To a large extent, the current creditworthiness of the Government, in the eyes of the institutional investors, is based on the fact that the Bahamas has never defaulted on any of its previous debt obligations, rather than any faith in the fiscal prudence of the Government. However, at the time of the issuance of this bond, the rate of interest paid on junk bonds of a similar maturity (10 years) in the US was 5.67 per cent.

An investor will often buy a bond if the coupon rate is high enough to compensate for the degree of risk associated with buying the bond. Apparently, the institutional investors who purchased these bonds have some knowledge of the Government’s less than robust financial position. In short, the Government just issued $300 million of sovereign junk bonds or, put another way, the Bahamas’ external debt was implicitly downgraded by institutional investors to junk bond status.

Recent reports have revealed that many Bahamian MPs owe millions of dollars in outstanding real property taxes, utility bills, and have consistently broken the law by not filing their annual disclosures as is required by the Public Disclosures Act. Furthermore, no action has been taken by either the Prime Minister or the Attorney General to rectify the matter. These actions/inactions of our policymakers have not only undermined the integrity of government, but violate the Constitution of the Bahamas, which clearly states that any MP who has broken the law must step down and is prohibited from participating in any future elections.

This exposure of the lack of institutional integrity of government will have a detrimental impact on the Bahamas’ domestic sovereign debt rating.

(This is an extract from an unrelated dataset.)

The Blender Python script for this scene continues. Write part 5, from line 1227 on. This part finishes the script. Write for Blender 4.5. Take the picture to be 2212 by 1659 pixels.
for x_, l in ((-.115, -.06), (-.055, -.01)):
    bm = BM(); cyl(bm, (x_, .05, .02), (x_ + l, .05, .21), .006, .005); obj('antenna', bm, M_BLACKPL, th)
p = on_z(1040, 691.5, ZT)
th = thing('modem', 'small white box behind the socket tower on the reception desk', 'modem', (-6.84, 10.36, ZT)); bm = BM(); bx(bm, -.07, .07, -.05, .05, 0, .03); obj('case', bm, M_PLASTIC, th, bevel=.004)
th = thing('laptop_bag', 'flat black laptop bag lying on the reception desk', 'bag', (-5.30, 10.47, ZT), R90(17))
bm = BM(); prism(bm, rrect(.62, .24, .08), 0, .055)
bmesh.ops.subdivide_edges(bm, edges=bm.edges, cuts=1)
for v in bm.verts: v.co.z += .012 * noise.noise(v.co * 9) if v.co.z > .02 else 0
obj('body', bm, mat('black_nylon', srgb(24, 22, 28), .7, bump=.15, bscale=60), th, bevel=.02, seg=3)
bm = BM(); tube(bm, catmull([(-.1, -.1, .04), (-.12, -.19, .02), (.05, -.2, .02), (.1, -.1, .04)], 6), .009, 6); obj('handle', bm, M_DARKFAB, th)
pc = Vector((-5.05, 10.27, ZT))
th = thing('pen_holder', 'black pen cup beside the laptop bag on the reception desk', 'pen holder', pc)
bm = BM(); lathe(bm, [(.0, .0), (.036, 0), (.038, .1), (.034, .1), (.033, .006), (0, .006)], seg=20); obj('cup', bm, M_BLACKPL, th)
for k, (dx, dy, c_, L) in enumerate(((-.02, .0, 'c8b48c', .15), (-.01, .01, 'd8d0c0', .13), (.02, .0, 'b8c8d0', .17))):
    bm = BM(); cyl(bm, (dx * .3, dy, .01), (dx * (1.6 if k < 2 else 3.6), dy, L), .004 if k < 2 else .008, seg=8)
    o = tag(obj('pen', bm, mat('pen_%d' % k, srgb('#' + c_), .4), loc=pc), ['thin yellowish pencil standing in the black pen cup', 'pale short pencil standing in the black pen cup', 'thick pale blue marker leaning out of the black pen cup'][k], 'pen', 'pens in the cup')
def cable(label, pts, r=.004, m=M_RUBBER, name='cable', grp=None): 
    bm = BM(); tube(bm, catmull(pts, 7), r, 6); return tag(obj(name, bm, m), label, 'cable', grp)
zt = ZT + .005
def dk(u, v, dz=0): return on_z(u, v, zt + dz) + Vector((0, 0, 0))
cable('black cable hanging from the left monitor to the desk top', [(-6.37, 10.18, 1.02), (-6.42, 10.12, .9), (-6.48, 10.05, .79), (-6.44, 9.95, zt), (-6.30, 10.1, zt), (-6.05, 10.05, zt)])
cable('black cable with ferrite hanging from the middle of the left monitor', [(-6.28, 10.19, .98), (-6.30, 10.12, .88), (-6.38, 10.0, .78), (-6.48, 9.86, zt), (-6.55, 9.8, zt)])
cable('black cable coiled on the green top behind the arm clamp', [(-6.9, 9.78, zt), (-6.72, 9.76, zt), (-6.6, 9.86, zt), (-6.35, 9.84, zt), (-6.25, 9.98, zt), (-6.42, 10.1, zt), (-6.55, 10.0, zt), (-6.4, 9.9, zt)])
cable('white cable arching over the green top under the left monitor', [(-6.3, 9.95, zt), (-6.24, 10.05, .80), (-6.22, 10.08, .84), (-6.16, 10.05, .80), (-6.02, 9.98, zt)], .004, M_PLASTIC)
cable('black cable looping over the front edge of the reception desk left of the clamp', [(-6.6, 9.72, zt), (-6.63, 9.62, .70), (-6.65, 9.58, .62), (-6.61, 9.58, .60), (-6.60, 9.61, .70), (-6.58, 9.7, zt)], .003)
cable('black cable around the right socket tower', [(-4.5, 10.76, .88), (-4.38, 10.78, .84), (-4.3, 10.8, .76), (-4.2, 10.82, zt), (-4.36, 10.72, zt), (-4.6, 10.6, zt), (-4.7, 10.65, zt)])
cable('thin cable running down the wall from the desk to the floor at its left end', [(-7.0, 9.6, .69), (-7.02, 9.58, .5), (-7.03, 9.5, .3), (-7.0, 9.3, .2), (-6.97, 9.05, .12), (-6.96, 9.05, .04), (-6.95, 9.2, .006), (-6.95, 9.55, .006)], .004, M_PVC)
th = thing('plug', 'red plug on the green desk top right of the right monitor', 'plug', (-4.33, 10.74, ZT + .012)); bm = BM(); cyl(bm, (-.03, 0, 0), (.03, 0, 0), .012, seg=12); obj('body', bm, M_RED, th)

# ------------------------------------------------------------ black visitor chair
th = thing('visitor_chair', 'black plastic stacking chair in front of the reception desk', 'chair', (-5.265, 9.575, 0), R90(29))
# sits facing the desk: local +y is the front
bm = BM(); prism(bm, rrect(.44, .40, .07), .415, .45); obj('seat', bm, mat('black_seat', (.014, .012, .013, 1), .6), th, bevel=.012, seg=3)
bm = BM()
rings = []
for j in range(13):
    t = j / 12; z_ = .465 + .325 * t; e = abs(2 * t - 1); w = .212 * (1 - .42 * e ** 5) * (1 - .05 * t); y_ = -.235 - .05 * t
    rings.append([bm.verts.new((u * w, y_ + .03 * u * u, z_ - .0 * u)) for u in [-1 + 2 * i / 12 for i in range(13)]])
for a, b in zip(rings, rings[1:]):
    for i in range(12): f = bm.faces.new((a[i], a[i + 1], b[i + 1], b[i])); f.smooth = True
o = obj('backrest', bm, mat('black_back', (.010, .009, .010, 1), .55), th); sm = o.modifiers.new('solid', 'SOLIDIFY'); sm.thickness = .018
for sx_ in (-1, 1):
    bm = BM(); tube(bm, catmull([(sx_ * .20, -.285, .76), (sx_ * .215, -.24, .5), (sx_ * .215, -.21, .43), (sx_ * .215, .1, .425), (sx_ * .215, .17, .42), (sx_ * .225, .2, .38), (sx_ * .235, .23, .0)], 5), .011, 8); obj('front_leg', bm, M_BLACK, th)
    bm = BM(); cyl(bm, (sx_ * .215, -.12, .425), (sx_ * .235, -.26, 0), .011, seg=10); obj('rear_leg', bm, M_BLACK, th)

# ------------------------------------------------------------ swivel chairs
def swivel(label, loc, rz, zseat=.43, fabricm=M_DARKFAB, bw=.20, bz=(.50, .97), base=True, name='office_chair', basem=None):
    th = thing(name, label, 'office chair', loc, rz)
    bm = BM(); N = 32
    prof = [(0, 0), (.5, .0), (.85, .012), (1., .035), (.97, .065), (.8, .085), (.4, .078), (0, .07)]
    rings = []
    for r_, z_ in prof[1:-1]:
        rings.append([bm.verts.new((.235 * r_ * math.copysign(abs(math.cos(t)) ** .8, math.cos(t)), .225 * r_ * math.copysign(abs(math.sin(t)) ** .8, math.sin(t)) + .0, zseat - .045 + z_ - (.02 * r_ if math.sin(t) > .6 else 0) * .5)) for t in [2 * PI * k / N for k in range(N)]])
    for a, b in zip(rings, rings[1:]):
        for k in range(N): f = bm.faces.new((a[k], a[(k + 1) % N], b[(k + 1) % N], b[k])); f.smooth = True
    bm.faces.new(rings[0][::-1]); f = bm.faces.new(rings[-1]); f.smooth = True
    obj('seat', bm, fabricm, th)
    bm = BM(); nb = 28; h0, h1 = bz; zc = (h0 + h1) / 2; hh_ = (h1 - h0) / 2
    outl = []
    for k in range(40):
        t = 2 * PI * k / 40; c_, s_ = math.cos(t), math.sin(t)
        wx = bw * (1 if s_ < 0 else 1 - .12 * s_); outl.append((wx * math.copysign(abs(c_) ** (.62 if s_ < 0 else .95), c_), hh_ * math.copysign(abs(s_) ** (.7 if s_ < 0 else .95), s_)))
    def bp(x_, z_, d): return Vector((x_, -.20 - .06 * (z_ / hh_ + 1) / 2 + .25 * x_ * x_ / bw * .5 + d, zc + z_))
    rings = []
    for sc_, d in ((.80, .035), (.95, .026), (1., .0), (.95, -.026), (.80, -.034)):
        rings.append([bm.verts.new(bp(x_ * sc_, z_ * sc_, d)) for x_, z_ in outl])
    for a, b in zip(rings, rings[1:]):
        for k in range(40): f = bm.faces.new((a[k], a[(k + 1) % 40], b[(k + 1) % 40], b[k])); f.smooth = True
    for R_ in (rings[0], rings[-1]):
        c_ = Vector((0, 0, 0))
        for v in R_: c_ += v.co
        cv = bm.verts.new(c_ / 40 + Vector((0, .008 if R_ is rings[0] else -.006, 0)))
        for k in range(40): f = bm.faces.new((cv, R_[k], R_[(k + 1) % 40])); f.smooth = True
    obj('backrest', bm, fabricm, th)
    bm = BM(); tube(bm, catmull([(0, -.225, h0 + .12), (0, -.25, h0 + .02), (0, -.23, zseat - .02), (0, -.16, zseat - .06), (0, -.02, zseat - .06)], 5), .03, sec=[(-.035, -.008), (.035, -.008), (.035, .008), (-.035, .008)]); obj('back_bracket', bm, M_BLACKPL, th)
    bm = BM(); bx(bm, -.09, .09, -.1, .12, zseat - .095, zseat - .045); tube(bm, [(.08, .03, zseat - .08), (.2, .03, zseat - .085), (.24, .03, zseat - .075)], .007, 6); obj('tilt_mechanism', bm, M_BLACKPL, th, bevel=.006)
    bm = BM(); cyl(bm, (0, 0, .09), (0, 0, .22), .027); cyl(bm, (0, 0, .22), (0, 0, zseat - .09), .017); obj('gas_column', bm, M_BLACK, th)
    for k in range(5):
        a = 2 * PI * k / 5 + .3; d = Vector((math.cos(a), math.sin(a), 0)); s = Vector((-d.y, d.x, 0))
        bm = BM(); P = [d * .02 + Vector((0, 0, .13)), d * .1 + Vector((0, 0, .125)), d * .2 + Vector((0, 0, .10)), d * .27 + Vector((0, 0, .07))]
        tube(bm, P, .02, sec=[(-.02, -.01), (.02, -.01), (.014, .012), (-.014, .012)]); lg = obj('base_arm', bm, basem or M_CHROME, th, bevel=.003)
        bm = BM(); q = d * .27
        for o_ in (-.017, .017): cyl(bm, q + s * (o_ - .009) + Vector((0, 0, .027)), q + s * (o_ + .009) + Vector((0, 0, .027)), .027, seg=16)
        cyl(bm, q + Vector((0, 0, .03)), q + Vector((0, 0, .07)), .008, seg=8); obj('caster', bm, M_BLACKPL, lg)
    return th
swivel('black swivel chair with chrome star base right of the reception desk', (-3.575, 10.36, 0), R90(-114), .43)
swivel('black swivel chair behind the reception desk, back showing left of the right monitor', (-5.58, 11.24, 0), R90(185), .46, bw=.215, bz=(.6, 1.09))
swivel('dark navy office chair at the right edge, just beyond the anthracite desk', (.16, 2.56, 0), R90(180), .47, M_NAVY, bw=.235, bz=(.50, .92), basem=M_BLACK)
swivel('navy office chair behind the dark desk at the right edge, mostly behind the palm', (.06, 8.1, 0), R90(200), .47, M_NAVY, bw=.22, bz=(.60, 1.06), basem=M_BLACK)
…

Traditionally, all of the credit rating agencies, Moody’s and S&P, have given the Bahamas high marks for institutional integrity. Indeed, this is one of the reasons for the Bahamas being able to maintain an investment grade sovereign debt credit rating. According to Moody’s: “Institutional strength evaluates whether the country ‘s institutional features are conducive to supporting a country ‘s willingness and ability to support its debt. A related aspect of institutional strength is the capacity of the Government to conduct sound economic policies that foster economic growth and prosperity.”

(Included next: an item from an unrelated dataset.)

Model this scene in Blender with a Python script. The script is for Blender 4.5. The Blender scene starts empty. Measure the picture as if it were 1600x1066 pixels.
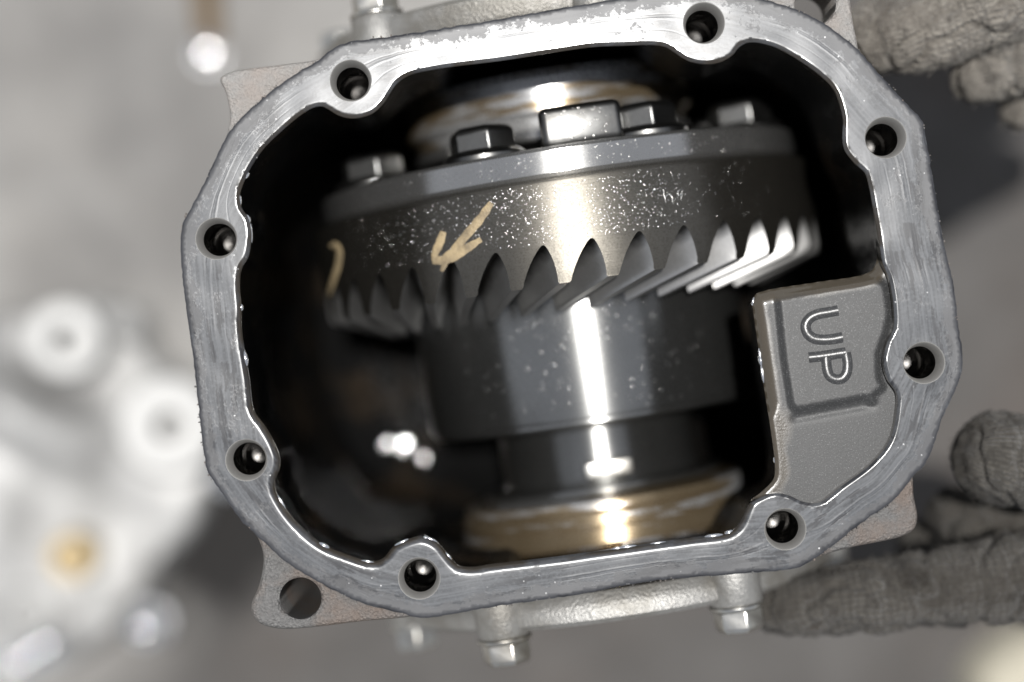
import bpy, bmesh, math, random
import numpy as np
from mathutils import Vector, Matrix, noise, geometry

random.seed(7); rng = np.random.default_rng(7)
S = 0.0002            # metres per photograph pixel on the flange plane
H = 0.42              # height of the flange plane above the ground
DG = H / S            # the same in pixels
R_ = math.radians
scene = bpy.context.scene
COL = scene.collection

# ------------------------------------------------------------------ camera, sky, sun, exposure
cam_d = bpy.data.cameras.new('camera'); cam = bpy.data.objects.new('camera', cam_d); COL.objects.link(cam)
cam.location = (0, 0, H + 0.6)
cam_d.lens = 67.5; cam_d.sensor_width = 36; cam_d.clip_start = 0.01; cam_d.clip_end = 500
cam_d.dof.use_dof = True; cam_d.dof.focus_distance = 0.606; cam_d.dof.aperture_fstop = 2.1
scene.camera = cam
SUN = Vector((0.02, 0.09, 1.0)).normalized()
elev = math.asin(SUN.z); azim = math.atan2(SUN.x, SUN.y)
w = bpy.data.worlds.new('World'); scene.world = w; w.use_nodes = True
nt = w.node_tree; bg = nt.nodes['Background']; bg.inputs[1].default_value = 0.09
sky = nt.nodes.new('ShaderNodeTexSky'); sky.sky_type = 'NISHITA'; sky.sun_disc = False
sky.sun_elevation = elev; sky.sun_rotation = azim
sky.dust_density = 0.0; sky.air_density = 1.0
hsv = nt.nodes.new('ShaderNodeHueSaturation'); hsv.inputs['Saturation'].default_value = 0.25     # thin milky haze
nt.links.new(sky.outputs[0], hsv.inputs['Color']); nt.links.new(hsv.outputs[0], bg.inputs[0])
sd = bpy.data.lights.new('sun', 'SUN'); sd.energy = 4.2; sd.angle = R_(0.53); sd.color = (1, 0.98, 0.95)
sun = bpy.data.objects.new('sun', sd); COL.objects.link(sun)
sun.rotation_euler = SUN.to_track_quat('Z', 'Y').to_euler()
scene.view_settings.view_transform = 'Standard'; scene.view_settings.look = 'None'
scene.view_settings.exposure = 0.22; scene.view_settings.gamma = 1
scene.cycles.use_denoising = True
scene.cycles.max_bounces = 8
scene.cycles.caustics_reflective = False

# ------------------------------------------------------------------ helpers
def W(x, y, d=0.0):
    """photograph pixel at depth d (pixels below the flange plane) -> metres relative to flange centre"""
    f = (3000.0 + d) / 3000.0
    return Vector(((x - 800) * f * S, (533 - y) * f * S, -d * S))

def link_obj(name, me, parent=None, mats=()):
    o = bpy.data.objects.new(name, me)
    for m in mats: me.materials.append(m)
    COL.objects.link(o)
    if parent: o.parent = parent
    return o

def sharpen(me, deg=32):
    bm = bmesh.new(); bm.from_mesh(me)
    for f in bm.faces: f.smooth = True
    for e in bm.edges:
        if len(e.link_faces) == 2 and e.calc_face_angle(0) > R_(deg): e.smooth = False
    bm.to_mesh(me); bm.free()

def mesh_py(name, verts, faces, parent=None, mats=(), deg=32, fix=True, mi=None):
    me = bpy.data.meshes.new(name)
    me.from_pydata([tuple(v) for v in verts], [], faces)
    if fix:
        bm = bmesh.new(); bm.from_mesh(me); bmesh.ops.recalc_face_normals(bm, faces=bm.faces); bm.to_mesh(me); bm.free()
    if mi is not None: me.polygons.foreach_set('material_index', mi)
    sharpen(me, deg)
    return link_obj(name, me, parent, mats)

def thing(name, label, cat, loc=(0, 0, 0), rz=0, group=None):
    o = bpy.data.objects.new(name, None); COL.objects.link(o); o.empty_display_size = 0.02
    o.location = loc; o.rotation_euler = (0, 0, rz); o['label'] = label; o['category'] = cat
    if group: o['group'] = group
    return o

def revolve(name, prof, parent, mats, seg=256, axis='Y', deg=28, arc=None, closed=False):
    """profile of (radius, t) in pixels, about local Y"""
    V = []; F = []; n = len(prof)
    for i in range(seg):
        a = 2 * math.pi * i / seg
        for r, t in prof:
            if axis == 'Y': V.append((r * math.sin(a) * S, -t * S, r * math.cos(a) * S))
            else: V.append((r * math.cos(a) * S, r * math.sin(a) * S, t * S))
    for i in range(seg):
        j = (i + 1) % seg
        for k in range(n - 1): F.append((i * n + k, j * n + k, j * n + k + 1, i * n + k + 1))
    return mesh_py(name, V, F, parent, mats, deg)

def rounded(me, w_):
    bm = bmesh.new(); bm.from_mesh(me); bmesh.ops.remove_doubles(bm, verts=bm.verts, dist=1e-6)
    es = [e for e in bm.edges if len(e.link_faces) == 2 and e.calc_face_angle(0) > .3]
    bmesh.ops.bevel(bm, geom=es, offset=w_ * S, segments=3, affect='EDGES', profile=.5)
    bm.to_mesh(me); bm.free(); sharpen(me, 50)

def catmull(pts, sub=24):
    P = np.array(pts, float); n = len(P); out = []
    for i in range(n):
        p0, p1, p2, p3 = P[(i - 1) % n], P[i], P[(i + 1) % n], P[(i + 2) % n]
        def tj(ti, a, b): return ti + max(np.linalg.norm(b - a), 1e-6) ** 0.5
        t0 = 0; t1 = tj(t0, p0, p1); t2 = tj(t1, p1, p2); t3 = tj(t2, p2, p3)
        for t in np.linspace(t1, t2, sub, endpoint=False):
            A1 = (t1 - t) / (t1 - t0) * p0 + (t - t0) / (t1 - t0) * p1
            A2 = (t2 - t) / (t2 - t1) * p1 + (t - t1) / (t2 - t1) * p2
            A3 = (t3 - t) / (t3 - t2) * p2 + (t - t2) / (t3 - t2) * p3
            B1 = (t2 - t) / (t2 - t0) * A1 + (t - t0) / (t2 - t0) * A2
            B2 = (t3 - t) / (t3 - t1) * A2 + (t - t1) / (t3 - t1) * A3
            out.append((t2 - t) / (t2 - t1) * B1 + (t - t1) / (t2 - t1) * B2)
    return np.array(out)

def resample(P, n, closed=True):
    Q = np.vstack([P, P[:1]]) if closed else P
    d = np.r_[0, np.cumsum(np.linalg.norm(np.diff(Q, axis=0), axis=1))]
    t = np.linspace(0, d[-1], n, endpoint=not closed)
    return np.c_[np.interp(t, d, Q[:, 0]), np.interp(t, d, Q[:, 1])]

def perim(P): return np.linalg.norm(np.diff(np.vstack([P, P[:1]]), axis=0), axis=1).sum()

def inside(pts, poly):
    x, y = pts[:, 0], pts[:, 1]; r = np.zeros(len(pts), bool)
    for i in range(len(poly)):
        x1, y1 = poly[i - 1]; x2, y2 = poly[i]
        c = (y1 > y) != (y2 > y)
        if c.any(): r ^= c & (x < (x2 - x1) * (y - y1) / (y2 - y1 + 1e-12) + x1)
    return r

def near(pts, poly):
    D = np.empty(len(pts)); I = np.empty(len(pts), int)
    for s in range(0, len(pts), 2000):
        d = np.linalg.norm(pts[s:s + 2000, None] - poly[None], axis=2); I[s:s + 2000] = d.argmin(1); D[s:s + 2000] = d.min(1)
    return D, I

def outward(P):
    """unit normals pointing away from the inside of a closed contour (image coordinates)"""
    T = np.roll(P, -2, 0) - np.roll(P, 2, 0); T /= np.linalg.norm(T, axis=1)[:, None] + 1e-9
    Nn = np.c_[T[:, 1], -T[:, 0]]
    area = 0.5 * np.sum(P[:, 0] * np.roll(P[:, 1], -1) - np.roll(P[:, 0], -1) * P[:, 1])
    return Nn if area > 0 else -Nn

def lowpass(P, sig):
    n = len(P); f = np.fft.fftfreq(n); g = np.exp(-0.5 * (2 * math.pi * f * sig) ** 2)
    return np.c_[np.fft.ifft(np.fft.fft(P[:, 0]) * g).real, np.fft.ifft(np.fft.fft(P[:, 1]) * g).real]

def fill(outer, holes, step, extra=None):
    """triangulate the area between contours with an inner grid; returns pts, tris, index ranges of the contours"""
    loops = [outer] + holes; pts = []; edges = []; rngs = []
    for L in loops:
        b = len(pts); pts += [tuple(p) for p in L]; n = len(L)
        edges += [(b + i, b + (i + 1) % n) for i in range(n)]; rngs.append((b, b + n))
    allc = np.vstack(loops)
    x0, y0 = outer.min(0); x1, y1 = outer.max(0); g = []
    yy = y0; k = 0
    while yy < y1:
        xx = np.arange(x0 + (step / 2 if k % 2 else 0), x1, step); g.append(np.c_[xx, np.full(len(xx), yy)]); yy += step * 0.866; k += 1
    g = np.vstack(g); g = g + rng.uniform(-.15, .15, g.shape) * step
    def ok(q, md):
        m = inside(q, outer)
        for h in holes: m &= ~inside(q, h)
        q = q[m]; d, _ = near(q, allc); return q[d > md]
    if extra is not None and len(extra):
        e = ok(extra, 1.2); g = ok(g, step * .6)
        d, _ = near(g, e); g = g[d > step * .55]; g = np.vstack([e, g])
    else: g = ok(g, step * .6)
    pts += [tuple(p) for p in g]
    r = geometry.delaunay_2d_cdt([Vector(p) for p in pts], edges, [], 0, 1e-5, True)
    V = np.array([tuple(v) for v in r[0]]); T = np.array(r[2])
    c = V[T].mean(1); m = inside(c, outer)
    for h in holes: m &= ~inside(c, h)
    return V, T[m]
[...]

Moody’s high assessment of the Bahamas’ institutional strength is based on the country’s favourable scores on the World Bank’s governance score, which takes into account government effectiveness, rule of law and control of corruption, and other dimensions of institutional quality.

Given that Institutional integrity is determined by the collective integrity of the individuals who work in/for the institutions, both Moody’s and S&P will have ample justification to reassess their rating of the Bahamas’ institutional integrity status. If there is a further downgrade of our domestic debt to junk bond status, then this would place the Bahamas on a path towards a sovereign debt crisis and an extremely unpleasant cascade of subsequent events.

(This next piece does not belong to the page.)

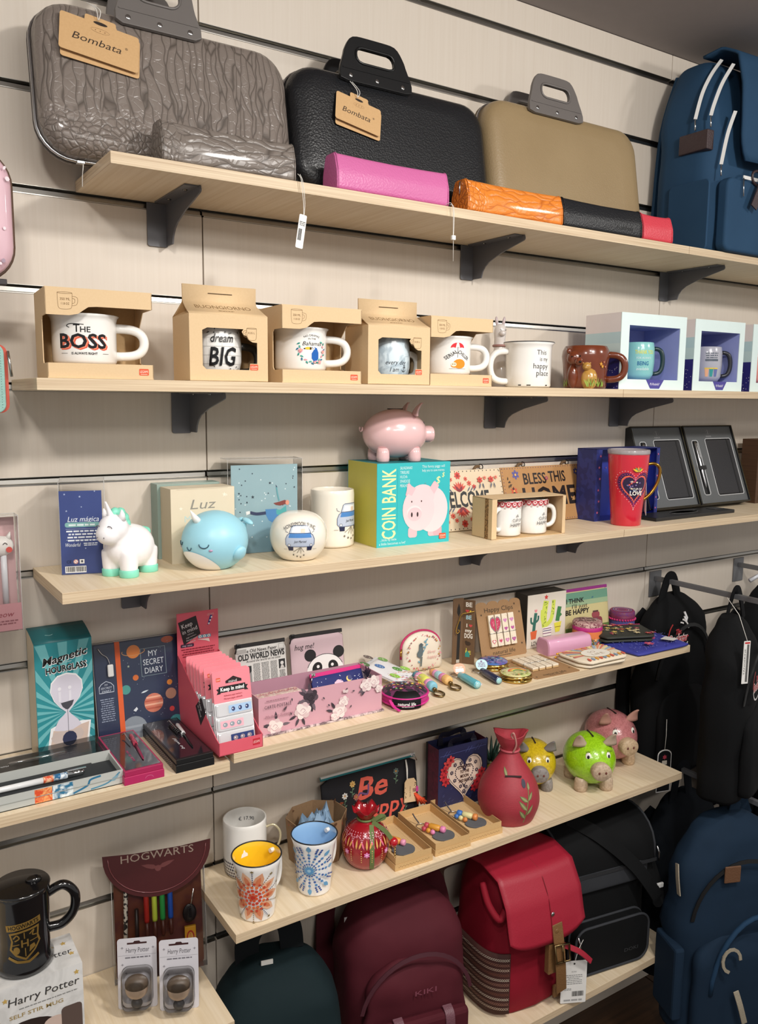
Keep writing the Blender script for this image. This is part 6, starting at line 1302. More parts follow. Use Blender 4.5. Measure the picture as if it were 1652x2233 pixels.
compact('gold compact mirror with a blue violet lid, behind the torches', .594, -.104, -.3, mat('#4f78b8', .2, 'marble', 0, '#6f5aa0', sc=60, coat=.6), p1)
compact('gold compact mirror with a rainbow lid, at the shelf front', .584, -.186, -.35, mat('#d8cf9a', .2, 'marble', 0, '#b8c27a', sc=60, coat=.6), p2)
# --- dog bookmark
t = thing('bookmark', 'brown folded bookmark pack lettered I love my dog, with a gold hook', 'bookmark', (.529, -.045, Z4), -.18)
CB2 = mat('#6b5036', .65, 'card', 0, '#604730')
g = G(); g.prism(rrect(0, .026, 0, .146, .003, 3), .0012, CB2, 'y', 0); g.obj('back_card', t)
g = G(); g.M = Matrix.Translation((.025, 0, 0)) @ Matrix.Rotation(-.75, 4, 'Z'); g.box(0, .026, 0, .0025, 0, .142, CB2, .0008); o = g.obj('front_card', t)
q = Print(.5); W = '#ece6da'
for s, z, hh, ww, c in (('BE', .132, .010, .014, W), ('BE', .104, .009, .012, '#9fc6d0'), ('I', .086, .008, None, W), ('my', .075, .008, .015, W), ('DOG', .063, .0105, .018, W), ('I', .032, .007, None, '#d8d05a'), ('BE', .026, .008, .012, '#d8d05a')): q.text(s, .0125 if s != 'I' else .0085, z, hh, c, ww, bold=.03)
q.heart(.017, .086, .0075, '#d0484a'); q.heart(.009, .118, .008, '#d0484a'); q.dot(.016, .118, .002, '#e8c03a'); q.poly([(.006, .016), (.006, .024), (.011, .030), (.016, .024), (.016, .016)], '#2f8f86'); q.dot(.012, .046, .006, '#3a2a1e', .0045); q.dot(.008, .049, .003, '#3a2a1e'); q.put(t, 'lettering', lambda a, b, z: (.025+a*math.cos(.75)-z*math.sin(.75)-.0, -a*math.sin(.75)-z*math.cos(.75), b))
q = Print(.6); q.leaf(.014, .105, .03, .008, PI/2, '#1d1a18'); q.poly([(.010, .01), (.017, .01), (.0195, .095), (.0125, .095)], '#1d1a18'); q.rect(.010, .0175, .003, .010, '#b9b4aa'); q.put(t, 'cut_out')
G().tube(bez([(.042, -.018, .119), (.03, -.013, .116), (.017, -.008, .112), (.011, -.006, .095), (.006, -.005, .078), (.008, -.006, .071), (.0125, -.007, .074), (.0105, -.007, .079)], 5), .0011, chrome('#d8b25a', .2), 7).obj('gold_hook', t)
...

The commercial banks, pension funds and NIB purchase the majority of the bonds issued by Government. However, if the bonds are downgraded to junk status then these entities would no longer be able purchase them. The Government would be faced with three options: 1) Forced to borrow more money externally, which would be difficult, expensive or impossible. 2) Default on its debt obligations or make existing bondholders take a haircut. 3) Attempt to sell any existing assets. There would also be a corresponding banking crisis, a profound slow down in economic output and massive social and political unrest.

In summary, the ultimate fate of the Bahamian economy now hinges to a large extent on the integrity of 38 elected public officials. Let’s all hope that they can find it, because in this case an ounce of integrity is equal to a pound of credit.